▸ **Work to be completed**:
Reproduce, word for word, every line from the first one down to the line containing "SC.camera = camo", and nothing else.

============================================================

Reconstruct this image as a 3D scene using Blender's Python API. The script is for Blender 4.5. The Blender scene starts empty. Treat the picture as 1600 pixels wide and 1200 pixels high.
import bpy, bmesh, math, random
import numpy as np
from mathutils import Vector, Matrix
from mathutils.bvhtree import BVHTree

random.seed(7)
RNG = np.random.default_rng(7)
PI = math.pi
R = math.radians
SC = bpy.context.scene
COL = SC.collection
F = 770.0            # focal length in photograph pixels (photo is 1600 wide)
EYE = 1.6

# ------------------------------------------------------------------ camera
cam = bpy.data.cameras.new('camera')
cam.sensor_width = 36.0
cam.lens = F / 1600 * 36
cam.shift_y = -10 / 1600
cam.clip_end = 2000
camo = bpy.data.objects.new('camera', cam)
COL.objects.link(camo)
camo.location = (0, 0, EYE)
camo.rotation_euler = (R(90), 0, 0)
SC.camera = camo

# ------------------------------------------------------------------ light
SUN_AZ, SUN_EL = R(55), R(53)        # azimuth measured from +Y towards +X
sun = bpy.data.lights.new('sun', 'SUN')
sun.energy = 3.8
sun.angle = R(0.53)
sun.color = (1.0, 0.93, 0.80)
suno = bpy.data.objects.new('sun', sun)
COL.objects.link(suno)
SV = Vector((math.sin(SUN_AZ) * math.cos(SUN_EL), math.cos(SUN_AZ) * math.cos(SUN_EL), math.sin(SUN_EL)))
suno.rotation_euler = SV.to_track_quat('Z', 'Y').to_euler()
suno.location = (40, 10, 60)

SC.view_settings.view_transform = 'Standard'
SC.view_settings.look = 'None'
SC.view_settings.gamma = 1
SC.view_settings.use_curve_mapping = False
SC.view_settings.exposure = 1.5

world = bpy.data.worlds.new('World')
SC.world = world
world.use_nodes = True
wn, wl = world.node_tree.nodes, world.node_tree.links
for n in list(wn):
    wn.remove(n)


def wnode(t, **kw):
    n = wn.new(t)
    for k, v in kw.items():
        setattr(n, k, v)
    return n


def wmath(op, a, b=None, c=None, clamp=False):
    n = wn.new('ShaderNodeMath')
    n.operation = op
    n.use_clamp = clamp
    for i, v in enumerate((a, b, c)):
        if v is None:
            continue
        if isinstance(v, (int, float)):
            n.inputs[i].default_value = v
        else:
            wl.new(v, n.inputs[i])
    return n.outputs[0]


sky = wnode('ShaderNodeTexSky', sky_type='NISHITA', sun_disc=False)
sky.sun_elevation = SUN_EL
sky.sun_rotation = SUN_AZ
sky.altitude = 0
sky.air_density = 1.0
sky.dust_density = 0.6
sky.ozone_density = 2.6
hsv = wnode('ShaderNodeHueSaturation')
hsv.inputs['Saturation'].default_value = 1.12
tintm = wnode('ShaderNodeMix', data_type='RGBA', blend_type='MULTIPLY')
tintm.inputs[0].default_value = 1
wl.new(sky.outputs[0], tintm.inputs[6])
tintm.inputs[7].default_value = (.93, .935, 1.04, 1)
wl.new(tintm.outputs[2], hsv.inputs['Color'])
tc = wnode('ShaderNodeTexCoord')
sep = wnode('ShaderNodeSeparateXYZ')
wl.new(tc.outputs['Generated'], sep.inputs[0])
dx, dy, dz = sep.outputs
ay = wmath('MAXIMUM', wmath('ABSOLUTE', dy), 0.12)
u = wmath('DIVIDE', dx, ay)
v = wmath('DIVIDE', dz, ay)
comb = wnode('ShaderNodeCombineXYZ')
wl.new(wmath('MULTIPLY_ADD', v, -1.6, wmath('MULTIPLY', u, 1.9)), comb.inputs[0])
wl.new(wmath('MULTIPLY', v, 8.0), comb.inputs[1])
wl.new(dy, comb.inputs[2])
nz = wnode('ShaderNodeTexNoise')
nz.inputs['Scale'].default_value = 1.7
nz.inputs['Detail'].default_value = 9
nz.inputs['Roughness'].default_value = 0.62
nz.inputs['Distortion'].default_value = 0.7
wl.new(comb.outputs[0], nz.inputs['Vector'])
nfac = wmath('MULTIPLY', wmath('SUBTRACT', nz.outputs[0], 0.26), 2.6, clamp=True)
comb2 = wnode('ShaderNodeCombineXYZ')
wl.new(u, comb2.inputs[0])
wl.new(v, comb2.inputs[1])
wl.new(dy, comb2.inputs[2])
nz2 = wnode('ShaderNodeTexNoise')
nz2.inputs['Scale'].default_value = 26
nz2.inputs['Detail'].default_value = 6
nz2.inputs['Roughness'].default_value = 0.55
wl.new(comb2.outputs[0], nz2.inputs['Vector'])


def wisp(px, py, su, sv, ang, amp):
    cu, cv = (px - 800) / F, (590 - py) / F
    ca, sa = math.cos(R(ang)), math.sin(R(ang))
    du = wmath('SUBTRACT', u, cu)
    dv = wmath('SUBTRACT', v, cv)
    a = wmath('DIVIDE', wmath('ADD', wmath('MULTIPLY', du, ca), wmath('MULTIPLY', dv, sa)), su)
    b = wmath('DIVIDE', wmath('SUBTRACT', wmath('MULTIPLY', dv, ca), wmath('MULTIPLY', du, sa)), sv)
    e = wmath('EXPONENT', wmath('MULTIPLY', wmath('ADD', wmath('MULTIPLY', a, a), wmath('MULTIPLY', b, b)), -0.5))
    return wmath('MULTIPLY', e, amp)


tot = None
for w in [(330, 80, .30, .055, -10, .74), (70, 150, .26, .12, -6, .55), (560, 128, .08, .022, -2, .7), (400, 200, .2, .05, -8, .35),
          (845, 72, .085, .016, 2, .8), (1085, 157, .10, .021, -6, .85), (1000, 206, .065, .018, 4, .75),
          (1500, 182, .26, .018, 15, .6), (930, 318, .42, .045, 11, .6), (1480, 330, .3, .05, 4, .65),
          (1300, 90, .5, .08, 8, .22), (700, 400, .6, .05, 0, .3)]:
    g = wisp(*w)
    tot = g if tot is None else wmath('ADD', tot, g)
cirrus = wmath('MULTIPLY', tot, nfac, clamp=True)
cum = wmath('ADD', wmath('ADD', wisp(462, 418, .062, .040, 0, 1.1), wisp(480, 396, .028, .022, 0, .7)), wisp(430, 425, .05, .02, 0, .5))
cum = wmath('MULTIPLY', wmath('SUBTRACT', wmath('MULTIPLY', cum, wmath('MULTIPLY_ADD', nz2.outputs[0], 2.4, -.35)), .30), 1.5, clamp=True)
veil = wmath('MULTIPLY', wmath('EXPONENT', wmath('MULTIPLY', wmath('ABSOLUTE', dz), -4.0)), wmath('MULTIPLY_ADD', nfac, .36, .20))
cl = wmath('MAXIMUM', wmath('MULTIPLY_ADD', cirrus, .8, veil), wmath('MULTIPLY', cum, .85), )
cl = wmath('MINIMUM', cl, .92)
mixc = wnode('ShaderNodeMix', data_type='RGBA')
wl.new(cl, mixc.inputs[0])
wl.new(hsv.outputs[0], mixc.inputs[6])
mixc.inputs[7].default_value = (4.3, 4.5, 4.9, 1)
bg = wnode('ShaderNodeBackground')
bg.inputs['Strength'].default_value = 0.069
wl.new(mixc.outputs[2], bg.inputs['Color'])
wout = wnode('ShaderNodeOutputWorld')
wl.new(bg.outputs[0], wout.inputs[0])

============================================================

▸ **Problem solution**:
Reconstruct this image as a 3D scene using Blender's Python API. The script is for Blender 4.5. The Blender scene starts empty. Treat the picture as 1600 pixels wide and 1200 pixels high.
import bpy, bmesh, math, random
import numpy as np
from mathutils import Vector, Matrix
from mathutils.bvhtree import BVHTree

random.seed(7)
RNG = np.random.default_rng(7)
PI = math.pi
R = math.radians
SC = bpy.context.scene
COL = SC.collection
F = 770.0            # focal length in photograph pixels (photo is 1600 wide)
EYE = 1.6

# ------------------------------------------------------------------ camera
cam = bpy.data.cameras.new('camera')
cam.sensor_width = 36.0
cam.lens = F / 1600 * 36
cam.shift_y = -10 / 1600
cam.clip_end = 2000
camo = bpy.data.objects.new('camera', cam)
COL.objects.link(camo)
camo.location = (0, 0, EYE)
camo.rotation_euler = (R(90), 0, 0)
SC.camera = camo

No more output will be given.